Should You Invest as a Student? (2022)

Should you start investing as a student? It depends on your goals. If you want to invest for retirement, you could start testing the waters as a student.

“Time in the market beats timing the market”. This means the longer your investing horizon is, the less money you have to invest to get a certain amount of money. If you started your investing journey as a student, chances are, your investing horizon is longer than someone who started later in their life.

There are some factors that we have to consider before we can determine if you should start investing as a student. The first one is student or other loans, and what are the interests. More about that below.

Even if you had debt, you could start to test the waters with a small amount of money. With just 100 dollars, you can get started and understand better how investing works. That 100 dollars won’t make you a millionaire, but it can give you a good image, how investing works. This way you are more likely to continue investing after graduating and getting a regular income.

Do you have debt and what is the interest?

If you don’t have any debt, feel free to invest any leftover money. However, if you have debt, student debt or other, you might want to take a look at interest.

Let’s do some calculations. If your debt has interest of over 5%, that means by paying off your debt, you will save that 5% every year, which is equal to a 5% return in the markets. By paying off that debt you basically get a 5% risk-free return for your money. Sometimes the debt can be even more than that.

If your student loan has a low or non-existing interest rate, such as one percent or less, you could invest that. Considering the markets have returned on average 8%, if the interest is one percentage, on paper you could end up 7% on profit if you keep your money invested long enough, and if the markets continue the annual 8% average returns.

woman writing on a notebook beside teacup and tablet computer

The difference between interest percentage and 8% expected annual return is the risk you are investing for. Let’s take the 5% interest example again. Would you rather take a 5% risk-free return, by paying off your debt, or risk it for the extra 3%?

I am no expert, but I would rather pay off that expensive loan first. 5% risk free sounds a lot better than risking it for a few extra percentages, at least for me.

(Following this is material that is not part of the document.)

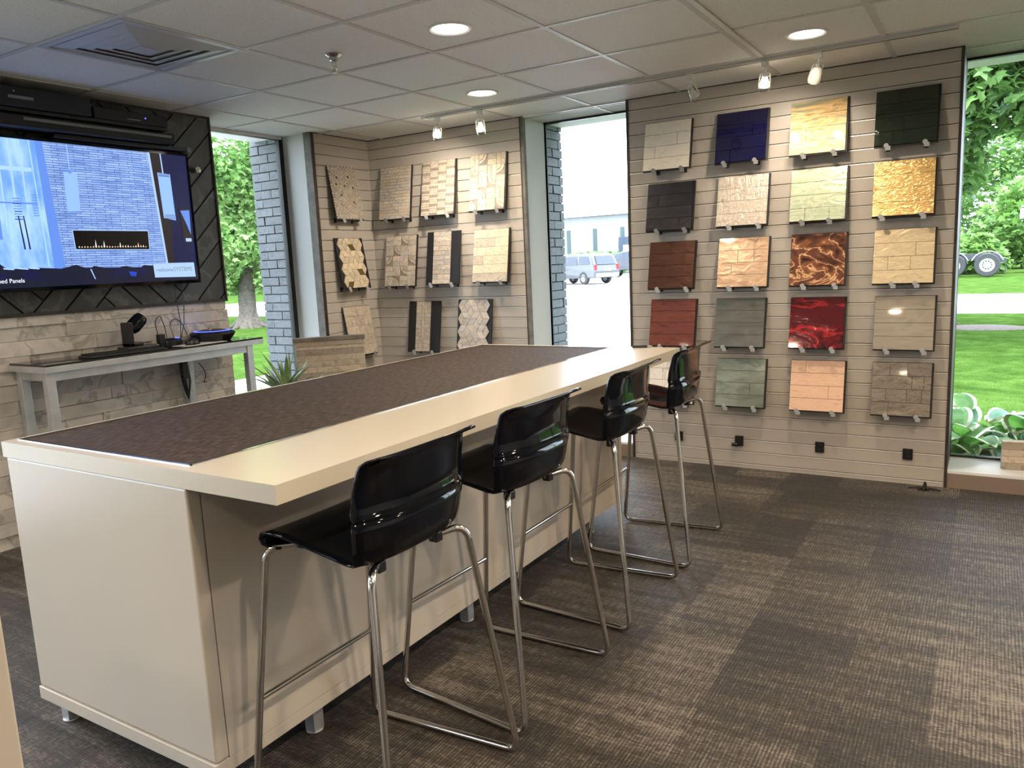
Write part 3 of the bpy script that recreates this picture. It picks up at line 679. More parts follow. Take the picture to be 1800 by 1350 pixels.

On the other hand, if your interest is 1%, you would take the risk for the possible 7% on the table. Important thing to keep in mind is that 8% is not the return you will get every year. It is the average over decades. One year you might end up with -5%, the second +15%.

My student debt has interest of 0,3% annually. Because of that, I invested what was left after my living expenses. I am not in a rush to pay it back. If inflation is anywhere from 2 to even 5 percent. The money today is more expensive than it is a year from now. It will lose 2-5% of its value based on current expectations.

Should you invest your student loans?

This depends on what you are investing for and the interest on your loan. When investing with borrowed money, it always comes with increased risk and is not recommended, at least for beginners.

Another factor is interest, I would not invest with student loans, if they have higher interest than 2%. Even 2% might be too much for some, so if you want to play it safe, just leave the investing to your own money.

Investing with borrowed money, loans, debt, whatever you want to call it, always comes with a lot of risk. It is like using leveraged products, but instead borrowing the money.

With borrowed money, your position can basically go to negative for the amount you have borrowed. With leveraged products, they usually stop you out if your position goes to zero.

Final words

So, should you start investing as a student? I think the sooner you start, the better. However, if you have debt that has high interest rates, maybe invest just a little bit to test the waters. Investing with loans, no matter what interest rate, 0% or 10% always comes with additional risk.

Pay off the debt with high interest first, it is like risk-free returns when you pay off debt. If your loan interest is 5%, that is equal to a 5% risk-free return on your investment.

Other investing-related posts can be found here.

Hopefully this was helpful to you, have a nice day.

This is not investment or financial advice. Past returns are not a guarantee of future returns. Always do your research before risking your hard-earned money. Investing with borrowed money always comes with increased risk.